* _What you should do_
Quote exactly the lines between the line containing "Write the bpy script that would produce this render. Treat" and the line containing "bg.inputs[1].default_value = 0.10", counting those two lines as part of the range. Leave the rest out.

[Begin Data extract]

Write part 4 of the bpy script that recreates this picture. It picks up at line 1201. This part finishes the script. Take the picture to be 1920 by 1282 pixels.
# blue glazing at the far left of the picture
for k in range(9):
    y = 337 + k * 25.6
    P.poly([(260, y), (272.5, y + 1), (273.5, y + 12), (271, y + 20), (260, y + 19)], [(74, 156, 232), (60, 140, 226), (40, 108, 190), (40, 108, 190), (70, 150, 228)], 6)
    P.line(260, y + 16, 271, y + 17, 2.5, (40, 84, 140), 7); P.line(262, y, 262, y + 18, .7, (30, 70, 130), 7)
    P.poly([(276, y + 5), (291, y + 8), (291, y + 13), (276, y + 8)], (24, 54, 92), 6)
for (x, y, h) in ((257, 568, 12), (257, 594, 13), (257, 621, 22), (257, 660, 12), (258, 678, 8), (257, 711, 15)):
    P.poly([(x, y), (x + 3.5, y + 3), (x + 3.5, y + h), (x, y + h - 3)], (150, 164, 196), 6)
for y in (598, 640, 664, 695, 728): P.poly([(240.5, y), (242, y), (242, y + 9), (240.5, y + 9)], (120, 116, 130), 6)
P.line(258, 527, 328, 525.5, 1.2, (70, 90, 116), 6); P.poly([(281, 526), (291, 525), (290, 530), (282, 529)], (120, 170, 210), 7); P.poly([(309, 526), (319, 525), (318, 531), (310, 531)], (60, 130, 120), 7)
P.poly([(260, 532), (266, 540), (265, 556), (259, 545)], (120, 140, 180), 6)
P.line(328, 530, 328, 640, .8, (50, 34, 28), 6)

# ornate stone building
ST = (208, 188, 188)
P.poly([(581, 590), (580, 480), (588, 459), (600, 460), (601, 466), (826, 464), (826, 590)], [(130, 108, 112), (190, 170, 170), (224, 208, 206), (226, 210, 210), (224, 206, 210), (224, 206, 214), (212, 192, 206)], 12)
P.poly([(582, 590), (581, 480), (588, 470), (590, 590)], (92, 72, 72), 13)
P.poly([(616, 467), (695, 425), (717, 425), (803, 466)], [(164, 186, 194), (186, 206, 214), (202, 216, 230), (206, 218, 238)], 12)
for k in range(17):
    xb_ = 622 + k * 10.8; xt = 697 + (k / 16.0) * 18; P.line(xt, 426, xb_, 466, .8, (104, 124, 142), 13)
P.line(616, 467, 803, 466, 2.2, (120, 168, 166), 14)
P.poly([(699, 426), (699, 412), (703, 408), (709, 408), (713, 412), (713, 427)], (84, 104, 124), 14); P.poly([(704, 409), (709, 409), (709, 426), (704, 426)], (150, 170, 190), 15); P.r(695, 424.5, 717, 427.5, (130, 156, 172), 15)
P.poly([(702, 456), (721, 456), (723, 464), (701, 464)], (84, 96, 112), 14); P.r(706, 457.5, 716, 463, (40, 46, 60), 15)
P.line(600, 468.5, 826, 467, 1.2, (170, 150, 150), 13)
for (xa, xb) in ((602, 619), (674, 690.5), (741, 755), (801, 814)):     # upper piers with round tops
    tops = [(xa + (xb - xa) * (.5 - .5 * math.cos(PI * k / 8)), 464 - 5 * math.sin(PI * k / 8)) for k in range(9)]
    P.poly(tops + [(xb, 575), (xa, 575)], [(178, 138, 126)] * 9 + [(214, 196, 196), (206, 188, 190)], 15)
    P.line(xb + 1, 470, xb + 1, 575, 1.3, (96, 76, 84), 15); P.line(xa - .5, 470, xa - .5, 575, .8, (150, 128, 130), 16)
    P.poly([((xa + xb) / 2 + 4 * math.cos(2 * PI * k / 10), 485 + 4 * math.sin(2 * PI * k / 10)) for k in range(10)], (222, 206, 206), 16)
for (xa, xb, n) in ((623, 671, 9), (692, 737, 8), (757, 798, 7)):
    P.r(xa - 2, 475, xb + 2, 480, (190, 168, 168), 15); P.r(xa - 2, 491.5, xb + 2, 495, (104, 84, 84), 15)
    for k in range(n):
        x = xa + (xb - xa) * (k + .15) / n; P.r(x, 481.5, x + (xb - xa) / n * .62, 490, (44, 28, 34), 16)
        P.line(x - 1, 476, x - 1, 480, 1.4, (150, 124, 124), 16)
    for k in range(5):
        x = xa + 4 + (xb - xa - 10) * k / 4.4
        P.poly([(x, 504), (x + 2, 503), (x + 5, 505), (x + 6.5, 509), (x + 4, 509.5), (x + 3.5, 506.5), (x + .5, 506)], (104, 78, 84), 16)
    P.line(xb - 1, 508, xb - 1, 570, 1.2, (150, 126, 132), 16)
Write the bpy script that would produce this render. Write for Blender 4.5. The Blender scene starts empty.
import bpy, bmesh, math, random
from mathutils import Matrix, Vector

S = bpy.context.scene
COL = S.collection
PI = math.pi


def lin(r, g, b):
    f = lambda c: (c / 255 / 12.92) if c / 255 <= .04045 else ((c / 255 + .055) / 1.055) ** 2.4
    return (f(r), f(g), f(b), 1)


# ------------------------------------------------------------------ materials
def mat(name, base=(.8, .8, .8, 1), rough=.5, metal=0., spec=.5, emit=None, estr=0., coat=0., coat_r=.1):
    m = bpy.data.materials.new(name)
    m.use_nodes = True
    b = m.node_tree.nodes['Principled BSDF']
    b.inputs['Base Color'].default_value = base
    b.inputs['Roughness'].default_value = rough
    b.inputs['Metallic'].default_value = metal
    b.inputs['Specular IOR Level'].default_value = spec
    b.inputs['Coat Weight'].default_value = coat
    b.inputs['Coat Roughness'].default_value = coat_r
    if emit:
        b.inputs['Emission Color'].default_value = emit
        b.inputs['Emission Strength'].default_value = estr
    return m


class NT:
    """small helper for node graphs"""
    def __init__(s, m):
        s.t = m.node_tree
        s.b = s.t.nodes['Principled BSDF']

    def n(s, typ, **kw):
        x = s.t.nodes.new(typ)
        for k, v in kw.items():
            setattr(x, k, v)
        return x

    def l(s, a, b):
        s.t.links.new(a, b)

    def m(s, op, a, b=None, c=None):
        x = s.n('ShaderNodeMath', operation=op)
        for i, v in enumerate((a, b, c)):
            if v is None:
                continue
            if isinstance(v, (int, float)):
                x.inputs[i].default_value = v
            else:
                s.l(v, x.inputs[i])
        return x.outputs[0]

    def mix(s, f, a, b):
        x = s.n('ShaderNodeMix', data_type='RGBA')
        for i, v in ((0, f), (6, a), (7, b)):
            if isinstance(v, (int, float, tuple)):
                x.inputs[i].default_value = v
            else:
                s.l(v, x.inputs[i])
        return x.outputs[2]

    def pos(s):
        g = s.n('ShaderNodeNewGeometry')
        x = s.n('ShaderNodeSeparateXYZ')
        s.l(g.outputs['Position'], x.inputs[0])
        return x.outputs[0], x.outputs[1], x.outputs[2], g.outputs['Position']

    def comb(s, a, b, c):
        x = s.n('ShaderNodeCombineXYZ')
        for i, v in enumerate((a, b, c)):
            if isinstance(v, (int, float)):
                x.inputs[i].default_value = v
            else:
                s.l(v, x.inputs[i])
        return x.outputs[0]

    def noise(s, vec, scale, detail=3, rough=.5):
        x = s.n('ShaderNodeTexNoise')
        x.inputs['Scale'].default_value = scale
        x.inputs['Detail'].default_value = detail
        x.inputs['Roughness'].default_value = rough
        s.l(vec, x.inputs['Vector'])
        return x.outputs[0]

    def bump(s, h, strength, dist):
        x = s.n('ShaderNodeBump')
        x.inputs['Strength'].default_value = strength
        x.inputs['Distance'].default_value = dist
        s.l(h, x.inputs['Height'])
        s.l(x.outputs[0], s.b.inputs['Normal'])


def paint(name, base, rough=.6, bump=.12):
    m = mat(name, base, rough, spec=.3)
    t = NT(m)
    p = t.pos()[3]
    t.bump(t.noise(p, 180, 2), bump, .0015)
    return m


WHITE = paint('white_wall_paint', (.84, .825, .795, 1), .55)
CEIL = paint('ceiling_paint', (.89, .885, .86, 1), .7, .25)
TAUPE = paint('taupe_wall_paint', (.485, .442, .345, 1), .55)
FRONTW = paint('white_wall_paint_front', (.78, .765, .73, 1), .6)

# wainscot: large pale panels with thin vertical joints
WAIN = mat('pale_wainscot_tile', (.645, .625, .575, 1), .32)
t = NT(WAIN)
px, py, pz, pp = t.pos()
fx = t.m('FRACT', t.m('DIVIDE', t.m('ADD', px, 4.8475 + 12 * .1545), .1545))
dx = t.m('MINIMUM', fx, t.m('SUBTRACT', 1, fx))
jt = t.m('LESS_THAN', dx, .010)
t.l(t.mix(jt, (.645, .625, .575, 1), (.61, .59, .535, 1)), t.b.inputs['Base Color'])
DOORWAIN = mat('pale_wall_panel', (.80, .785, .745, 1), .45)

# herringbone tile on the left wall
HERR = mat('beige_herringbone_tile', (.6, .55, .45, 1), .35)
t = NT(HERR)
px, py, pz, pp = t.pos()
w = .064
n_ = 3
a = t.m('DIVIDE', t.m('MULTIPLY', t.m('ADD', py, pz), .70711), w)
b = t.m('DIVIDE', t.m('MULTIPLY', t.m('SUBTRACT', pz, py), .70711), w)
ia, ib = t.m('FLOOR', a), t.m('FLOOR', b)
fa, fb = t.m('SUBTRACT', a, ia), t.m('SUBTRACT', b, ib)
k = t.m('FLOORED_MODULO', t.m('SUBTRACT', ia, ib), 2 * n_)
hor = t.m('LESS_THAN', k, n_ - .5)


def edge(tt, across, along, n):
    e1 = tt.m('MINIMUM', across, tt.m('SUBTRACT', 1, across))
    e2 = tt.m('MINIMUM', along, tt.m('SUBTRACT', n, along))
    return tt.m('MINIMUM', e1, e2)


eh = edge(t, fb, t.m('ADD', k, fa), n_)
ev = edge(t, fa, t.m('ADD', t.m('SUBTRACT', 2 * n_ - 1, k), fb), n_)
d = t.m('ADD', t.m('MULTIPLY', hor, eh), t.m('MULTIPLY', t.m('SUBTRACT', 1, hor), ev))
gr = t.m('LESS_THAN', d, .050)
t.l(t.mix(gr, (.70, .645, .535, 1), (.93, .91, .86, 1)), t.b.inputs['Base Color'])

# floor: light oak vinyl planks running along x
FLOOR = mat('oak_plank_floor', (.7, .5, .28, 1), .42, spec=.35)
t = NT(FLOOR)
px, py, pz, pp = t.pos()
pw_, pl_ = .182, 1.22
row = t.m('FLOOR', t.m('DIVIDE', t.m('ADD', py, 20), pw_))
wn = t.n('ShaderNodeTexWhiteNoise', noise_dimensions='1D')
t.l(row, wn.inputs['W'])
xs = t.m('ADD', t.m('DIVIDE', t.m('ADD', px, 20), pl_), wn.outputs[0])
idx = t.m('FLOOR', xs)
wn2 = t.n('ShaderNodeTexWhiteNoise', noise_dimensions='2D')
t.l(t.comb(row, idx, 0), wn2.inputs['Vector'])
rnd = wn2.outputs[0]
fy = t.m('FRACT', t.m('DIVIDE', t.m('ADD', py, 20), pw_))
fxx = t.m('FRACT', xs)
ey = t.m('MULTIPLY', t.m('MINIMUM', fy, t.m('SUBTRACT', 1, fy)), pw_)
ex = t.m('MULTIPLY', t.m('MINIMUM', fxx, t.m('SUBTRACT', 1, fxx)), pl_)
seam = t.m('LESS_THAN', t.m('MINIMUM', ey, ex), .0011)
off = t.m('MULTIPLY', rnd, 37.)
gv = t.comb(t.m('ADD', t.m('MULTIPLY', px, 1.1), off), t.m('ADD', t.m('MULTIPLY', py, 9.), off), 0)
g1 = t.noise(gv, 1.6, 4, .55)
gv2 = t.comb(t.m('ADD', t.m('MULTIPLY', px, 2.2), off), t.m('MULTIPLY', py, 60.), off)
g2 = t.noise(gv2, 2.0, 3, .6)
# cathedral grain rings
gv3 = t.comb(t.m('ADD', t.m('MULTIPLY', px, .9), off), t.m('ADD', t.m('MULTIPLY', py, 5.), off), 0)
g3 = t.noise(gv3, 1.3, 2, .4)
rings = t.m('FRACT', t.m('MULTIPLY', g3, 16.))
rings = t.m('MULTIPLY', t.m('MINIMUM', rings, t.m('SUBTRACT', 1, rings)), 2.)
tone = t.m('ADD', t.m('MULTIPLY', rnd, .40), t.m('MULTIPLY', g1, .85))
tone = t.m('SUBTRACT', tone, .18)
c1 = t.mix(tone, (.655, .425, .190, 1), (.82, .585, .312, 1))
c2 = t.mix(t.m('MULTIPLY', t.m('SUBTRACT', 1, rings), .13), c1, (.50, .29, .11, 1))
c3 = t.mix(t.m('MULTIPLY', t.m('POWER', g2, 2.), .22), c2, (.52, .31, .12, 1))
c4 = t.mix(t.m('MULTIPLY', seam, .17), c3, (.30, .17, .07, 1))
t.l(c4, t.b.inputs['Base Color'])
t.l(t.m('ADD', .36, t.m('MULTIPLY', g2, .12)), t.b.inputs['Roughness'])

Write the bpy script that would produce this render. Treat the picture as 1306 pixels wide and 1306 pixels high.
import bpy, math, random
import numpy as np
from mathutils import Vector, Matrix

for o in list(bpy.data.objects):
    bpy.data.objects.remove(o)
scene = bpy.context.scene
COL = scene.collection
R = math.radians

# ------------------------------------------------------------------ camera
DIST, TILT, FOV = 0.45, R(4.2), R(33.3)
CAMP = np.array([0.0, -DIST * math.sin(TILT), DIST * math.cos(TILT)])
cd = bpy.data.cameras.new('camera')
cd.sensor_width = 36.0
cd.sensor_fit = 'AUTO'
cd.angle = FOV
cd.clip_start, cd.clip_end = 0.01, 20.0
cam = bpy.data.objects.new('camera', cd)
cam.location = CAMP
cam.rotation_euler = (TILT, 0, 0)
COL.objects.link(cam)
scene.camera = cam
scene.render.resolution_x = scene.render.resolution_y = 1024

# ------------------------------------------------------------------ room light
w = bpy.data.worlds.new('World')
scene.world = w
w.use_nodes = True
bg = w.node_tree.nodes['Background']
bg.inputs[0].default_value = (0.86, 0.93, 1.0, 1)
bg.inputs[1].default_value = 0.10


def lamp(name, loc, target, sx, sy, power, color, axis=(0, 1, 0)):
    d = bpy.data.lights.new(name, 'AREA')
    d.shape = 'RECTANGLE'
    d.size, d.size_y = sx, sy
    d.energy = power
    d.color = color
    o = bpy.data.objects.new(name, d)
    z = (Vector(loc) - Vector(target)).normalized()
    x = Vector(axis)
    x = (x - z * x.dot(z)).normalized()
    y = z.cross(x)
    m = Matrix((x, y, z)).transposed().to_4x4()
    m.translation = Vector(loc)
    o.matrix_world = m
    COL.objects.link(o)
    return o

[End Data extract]

* _Written solution_
Write the bpy script that would produce this render. Treat the picture as 1306 pixels wide and 1306 pixels high.
import bpy, math, random
import numpy as np
from mathutils import Vector, Matrix

for o in list(bpy.data.objects):
    bpy.data.objects.remove(o)
scene = bpy.context.scene
COL = scene.collection
R = math.radians

# ------------------------------------------------------------------ camera
DIST, TILT, FOV = 0.45, R(4.2), R(33.3)
CAMP = np.array([0.0, -DIST * math.sin(TILT), DIST * math.cos(TILT)])
cd = bpy.data.cameras.new('camera')
cd.sensor_width = 36.0
cd.sensor_fit = 'AUTO'
cd.angle = FOV
cd.clip_start, cd.clip_end = 0.01, 20.0
cam = bpy.data.objects.new('camera', cd)
cam.location = CAMP
cam.rotation_euler = (TILT, 0, 0)
COL.objects.link(cam)
scene.camera = cam
scene.render.resolution_x = scene.render.resolution_y = 1024

# ------------------------------------------------------------------ room light
w = bpy.data.worlds.new('World')
scene.world = w
w.use_nodes = True
bg = w.node_tree.nodes['Background']
bg.inputs[0].default_value = (0.86, 0.93, 1.0, 1)
bg.inputs[1].default_value = 0.10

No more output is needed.